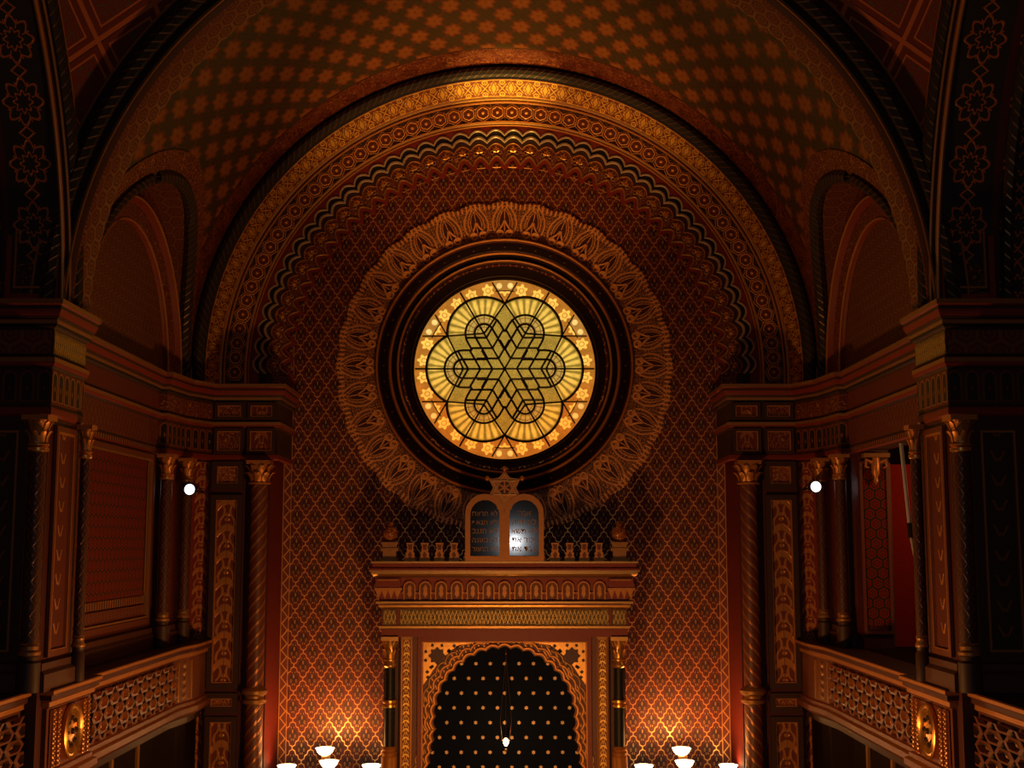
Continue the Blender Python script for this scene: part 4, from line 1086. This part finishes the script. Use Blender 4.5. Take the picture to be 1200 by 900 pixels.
for xs in (-1, 1):
    c = (AX + xs * 1.545, 17.42)
    mb = MB(); mb.box(c[0] - .115, c[0] + .115, 17.31, 17.53, -.236, -.20); mb.box(c[0] - .09, c[0] + .09, 17.33, 17.51, -.2, -.10); mb.box(c[0] - .12, c[0] + .12, 17.30, 17.54, -.10, -.06); mb.box(c[0] - .10, c[0] + .10, 17.32, 17.52, -.06, -.01); mb.box(c[0] - .115, c[0] + .115, 17.305, 17.535, -.01, .02)
    f = AP(mb, 'finial', 'dull_gold')
    mb = MB(); mb.lathe(c, [(.07, .02), (.06, .04), (.10, .09), (.105, .14), (.09, .19), (.045, .225), (.03, .24), (.05, .26), (.03, .285), (.001, .30)], 18); mb.build('finial_bulb', 'filigree_gold', f)

# tablets
tb = thing('law_tablets', 'gilded double-arched frame with two black inscribed tablets under a star, atop the ark', 'tablets', (AX, 17.36, -.236))
YT = 17.215
def TP(mb, name, m, parent=tb): return mb.build(name, m, parent)
hw = .525; rr = .2625
out = [(AX - hw, -.232), (AX + hw, -.235), (AX + hw, .40)] + circ(AX + rr, .40, rr, 0, 130, 12)[1:] + circ(AX - rr, .40, rr, 50, 180, 12)
mb = MB(); inner = []
hole = lambda cx: [(cx - .195, -.16)] + [(cx + .195, -.16)] + circ(cx, .385, .195, 0, 180, 16)
# frame as ring strips around each tablet
for xs in (-1, 1):
    cx_ = AX + xs * rr
    q = [(cx_ + .195 * cos(R(a)), .385 + .195 * sin(R(a))) for a in range(0, 181, 10)]; o_ = [(cx_ + rr * cos(R(a)), .40 + rr * sin(R(a))) for a in range(0, 181, 10)]
    q = [(cx_ + .195, -.165)] + q + [(cx_ - .195, -.165)]; o_ = [(cx_ + rr, -.232)] + o_ + [(cx_ - rr, -.232)]
    q.append(q[0]); o_.append(o_[0])
    mb.grid([[(b[0], YT, b[1]), (a[0], YT, a[1]), (a[0], YT + .035, a[1])] for a, b in zip(q, o_)], None, 0, False)
    mb.grid([[(b[0], YT, b[1]), (b[0], YT + .065, b[1])] for b in o_], None, 0, False)
mb.prism([(AX - .09, .45), (AX + .09, .45), (AX + .16, .66), (AX - .16, .66)], YT + .01, YT + .06)
TP(mb, 'frame', 'honey_gilt')
LINES = {1: ['אנכי', 'לא יהיה', 'לא תשא', 'זכור את', 'כבד את'], -1: ['לא תרצח', 'לא תנאף', 'לא תגנב', 'לא תענה', 'לא תחמד']}
for xs in (-1, 1):
    cx_ = AX + xs * rr
    mb = MB(); mb.prism(hole(cx_), YT + .025, YT + .06); tbl = TP(mb, 'tablet', 'tablet_black')
    for i, s in enumerate(LINES[xs]):
        cu = bpy.data.curves.new('lettering', 'FONT'); cu.body = s[::-1]; cu.size = .105; cu.align_x = 'CENTER'; cu.extrude = .002
        to = bpy.data.objects.new('lettering', cu); col.objects.link(to)
        bpy.context.view_layer.update()
        me = bpy.data.meshes.new_from_object(to.evaluated_get(bpy.context.evaluated_depsgraph_get()))
        bpy.data.objects.remove(to); me.materials.clear(); me.materials.append(M['dull_gold'])
        o = bpy.data.objects.new('lettering', me); col.objects.link(o); o.parent = tbl
        o.rotation_euler = (pi / 2, 0, 0); o.location = (cx_ - AX, YT + .021 - 17.36, .37 - i * .118 + .236)
        xsz = max([v.co.x for v in me.vertices], default=0) - min([v.co.x for v in me.vertices], default=0)
        if xsz > 0: o.scale = (min(1.0, .34 / xsz),) * 2 + (1,)
# star ornament
SC = (AX, .745)
mb = MB()
o_ = [(SC[0] + (.245 if j % 2 == 0 else .155) * cos(R(90 + 30 * j)), SC[1] + (.225 if j % 2 == 0 else .155) * sin(R(90 + 30 * j))) for j in range(12)]
mb.prism(o_, YT + .02, YT + .06); st = TP(mb, 'star_plate', 'honey_gilt')
for s0 in (90, 270):
    mb = MB(); mb.tube([(SC[0] + .185 * cos(R(s0 + 120 * j)), YT + .012, SC[1] + .185 * sin(R(s0 + 120 * j))) for j in range(3)], .017, 6, close=True); mb.build('star_triangle', 'gold_leaf', st)
mb = MB()
for j in range(6): mb.prism([(SC[0] + .025 * cos(R(60 * j)), SC[1] + .025 * sin(R(60 * j))), (SC[0] + .085 * cos(R(60 * j - 22)), SC[1] + .085 * sin(R(60 * j - 22))), (SC[0] + .085 * cos(R(60 * j + 22)), SC[1] + .085 * sin(R(60 * j + 22)))], YT + .012, YT + .021)
mb.build('inlay_pattern', 'dark_red_paint', st)
for (x_, z_) in ((0, 1.0), (-.235, .87), (.235, .87)):
    mb = MB(); mb.ball((AX + x_, YT + .04, z_), .034, 8); mb.build('knob', 'honey_gilt', st)

# curtain with stars and the hanging lamp
mb = MB(); rows = []
for i in range(61):
    x = -1.22 + 2.44 * i / 60; rows.append([(AX + x, 17.80 + .004 * sin(x * 5), -6.5), (AX + x, 17.80 + .004 * sin(x * 5), -1.26)])
mb.grid(rows)
for r_ in range(9):
    z = -1.625 - r_ * .196
    for c_ in range(-6, 7):
        x = (c_ + (.0 if r_ % 2 == 0 else .5)) * .196
        if abs(x) > 1.1: continue
        b = [(AX + x + (.030 if j % 2 == 0 else .017) * cos(pi * j / 6 + pi / 2), z + (.030 if j % 2 == 0 else .017) * sin(pi * j / 6 + pi / 2)) for j in range(12)]
        mb.prism(b, 17.786, 17.792, 1)
plain('midnight_cloth', (0.0045, 0.009, 0.024), .85, spec=0.15); plain('star_gilt', (.75, .52, .28), .5, .3)
ct = tag(mb.build('ark_curtain', ['midnight_cloth', 'star_gilt'], None, (AX, 17.8, -6.5)), 'blue-black cloth with rows of small gold stars hanging inside the ark arch', 'curtain')
lp = thing('hanging_lamp', 'small glowing star-shaped lamp hung on three chains before the starry curtain', 'lamp', (.03, 17.3, -2.62))
c = (.03, 17.2)
mb = MB(); mb.lathe(c, [(.001, -2.63), (.015, -2.625), (.035, -2.59), (.04, -2.56), (.015, -2.53)], 12); mb.build('glass', 'lamp_flame', lp)
mb = MB(); mb.tube([(c[0] + .055 * cos(2 * pi * j / 16), c[1] + .055 * sin(2 * pi * j / 16), -2.56) for j in range(16)], .007, 6, close=True); mb.ball((c[0], c[1], -2.68), .02, 6); mb.build('holder', 'dull_gold', lp)
for j in range(3):
    a = 2 * pi * j / 3 + pi / 6; mb = MB(); mb.tube([(c[0] + .055 * cos(a), c[1] + .055 * sin(a), -2.56), (c[0] + .085 * cos(a), c[1] + .085 * sin(a), -2.32), (c[0], c[1], -1.45)], .0035, 5); mb.build('chain', 'deep_brown', lp)
mb = MB(); mb.tube([(c[0], c[1], -1.45), (c[0], YF + .02, -1.40)], .008, 5); mb.build('hook', 'dull_gold', lp)

# ================================================================== CANDELABRA
bulbs = []
for px_, who in ((-2.41, 'left'), (2.49, 'right')):
    t = thing('candelabrum', f'brass candelabrum with lit glass bowls standing to the {who} of the ark', 'candelabrum', (px_, 18.08, -6.6))
    c = (px_, 18.08)
    mb = MB(); mb.lathe(c, [(.001, -6.6), (.24, -6.6), (.24, -6.52), (.16, -6.46), (.06, -6.3), (.05, -6.1)], 24); mb.build('base', 'dull_gold', t)
    mb = MB(); mb.lathe(c, [(.05, -6.1), (.035, -5.6), (.06, -5.5), (.035, -5.4), (.03, -3.7), (.07, -3.55), (.03, -3.4), (.028, -2.86)], 16); mb.build('stem', 'dull_gold', t)
    for q, (dx, dy, zr) in enumerate(((-.05, 0, -2.79), (-.57, 0, -3.02), (.59, 0, -3.015), (.06 if px_ < 0 else -.06, -.38, -2.90))):
        bc = (px_ + dx, 18.08 + dy)
        if q:
            mb = MB(); pts = []
            for j in range(13):
                w = j / 12; pts.append((c[0] + dx * w, c[1] + dy * w, -3.5 - .22 * sin(pi * w) * (1 - w * .3) + (zr - .15 + 3.5) * w ** 2.2))
            mb.tube(pts, .018, 8); mb.build('arm', 'dull_gold', t)
        mb = MB(); mb.lathe(bc, [(.018, zr - .15), (.045, zr - .135), (.05, zr - .11), (.03, zr - .10)], 14); mb.build('cup', 'honey_gilt', t)
        mb = MB(); mb.lathe(bc, [(.03, zr - .10), (.07, zr - .085), (.105, zr - .05), (.12, zr - .015), (.132, zr), (.126, zr), (.112, zr - .015), (.096, zr - .05), (.06, zr - .078), (.001, zr - .085)], 24); mb.build('lamp_bowl', 'lit_glass_bowl', t)
        bulbs.append((bc[0], bc[1], zr - .02))

# ================================================================== SPOTLIGHTS
for sx, (x, z) in ((-1, (4.09, .70)), (1, (4.07, .735))):
    who = side(sx, 'left', 'right'); y = 16.72
    t = thing('spotlight', f'small bright white spotlight fixed beside the {who} corner colonnettes', 'spotlight', (x * sx, y, z))
    mb = MB(sx); rows = []
    mb.ring((x, z), [(.001, y + .16), (.05, y + .16), (.07, y + .13), (.078, y - .01), (.07, y - .015), (.068, y + .004)], 0, 360, 20); mb.build('housing', 'black_paint', t)
    mb = MB(sx); mb.ring((x, z), [(.068, y + .003), (.05, y - .014), (.001, y - .024)], 0, 360, 20); mb.build('lens', 'spot_lens', t)
    mb = MB(sx); mb.tube([(x, y + .12, z), (x + .02, y + .5, z), (x + .05, 17.688, z)], .012, 6); mb.build('mount', 'black_paint', t)

# ================================================================== LIGHT
def light(name, kind, loc, power, colr, size=.05, aim=None, spot=60, blend=.5):
    l = bpy.data.lights.new(name, kind); l.energy = power; l.color = colr
    if kind in ('POINT', 'SPOT'): l.shadow_soft_size = size
    if kind == 'SPOT': l.spot_size = R(spot); l.spot_blend = blend
    o = bpy.data.objects.new(name, l); col.objects.link(o); o.location = (loc[0], loc[1], loc[2] + ZC)
    if aim: o.rotation_euler = (Vector(aim) - Vector(loc)).to_track_quat('-Z', 'Y').to_euler()
    return o
WARM = (1.0, 0.42, 0.11)
for i, b in enumerate(bulbs): light('bowl_bulb', 'POINT', b, (32, 5, 5, 22)[i % 4], WARM, .03)
light('ner_tamid', 'POINT', (.03, 17.2, -2.45), 2, WARM, .03)
light('hall_chandelier', 'POINT', (0, 12.2, -3.0), 400, WARM, .3)
light('arch_uplight', 'SPOT', (0, 17.85, -.12), 3000, (1, .64, .15), .05, (0, 17.92, 6.65), 17, 1.0)
light('arch_spot', 'SPOT', (0, 13.8, -2.7), 1900, (1, .48, .14), .1, (0, 17.6, 6.7), 42, 1.0)
light('gallery_fill', 'POINT', (5.9, 14.9, .9), 30, (1, .42, .14), .1)  # unseen fill light, added to brighten the red board inside the opening
light('camera_flash', 'POINT', (CX + .07, -.05, .05), 90, (.95, .97, 1.0), .03)

w = bpy.data.worlds.new('hall_dark'); scn.world = w; w.use_nodes = True
w.node_tree.nodes['Background'].inputs[0].default_value = (0.5, 0.16, 0.06, 1); w.node_tree.nodes['Background'].inputs[1].default_value = 0.035

cam = bpy.data.cameras.new('camera'); co = bpy.data.objects.new('camera', cam); col.objects.link(co)
cam.sensor_width = 36; cam.lens = 45; cam.clip_end = 100
co.location = (CX, 0, ZC); co.rotation_euler = (pi / 2 + math.atan(187 / 1500), 0, 0)
scn.camera = co
scn.view_settings.view_transform = 'Standard'; scn.view_settings.look = 'None'; scn.view_settings.gamma = 1; scn.view_settings.exposure = 0.14
try: scn.view_settings.use_curve_mapping = False
except Exception: pass
scn.cycles.use_denoising = True; scn.cycles.denoising_prefilter = 'ACCURATE'
scn.cycles.sample_clamp_indirect = 3.0; scn.cycles.max_bounces = 6; scn.cycles.diffuse_bounces = 3; scn.cycles.glossy_bounces = 3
============================================================
Given task:
Your task is to restate word for word the lines from the top of the data to the line containing "mb.build('finial_bulb', 'filigree_gold', f)", both ends included, with every picture left out.

Exercise output:
Continue the Blender Python script for this scene: part 4, from line 1086. This part finishes the script. Use Blender 4.5. Take the picture to be 1200 by 900 pixels.
for xs in (-1, 1):
    c = (AX + xs * 1.545, 17.42)
    mb = MB(); mb.box(c[0] - .115, c[0] + .115, 17.31, 17.53, -.236, -.20); mb.box(c[0] - .09, c[0] + .09, 17.33, 17.51, -.2, -.10); mb.box(c[0] - .12, c[0] + .12, 17.30, 17.54, -.10, -.06); mb.box(c[0] - .10, c[0] + .10, 17.32, 17.52, -.06, -.01); mb.box(c[0] - .115, c[0] + .115, 17.305, 17.535, -.01, .02)
    f = AP(mb, 'finial', 'dull_gold')
    mb = MB(); mb.lathe(c, [(.07, .02), (.06, .04), (.10, .09), (.105, .14), (.09, .19), (.045, .225), (.03, .24), (.05, .26), (.03, .285), (.001, .30)], 18); mb.build('finial_bulb', 'filigree_gold', f)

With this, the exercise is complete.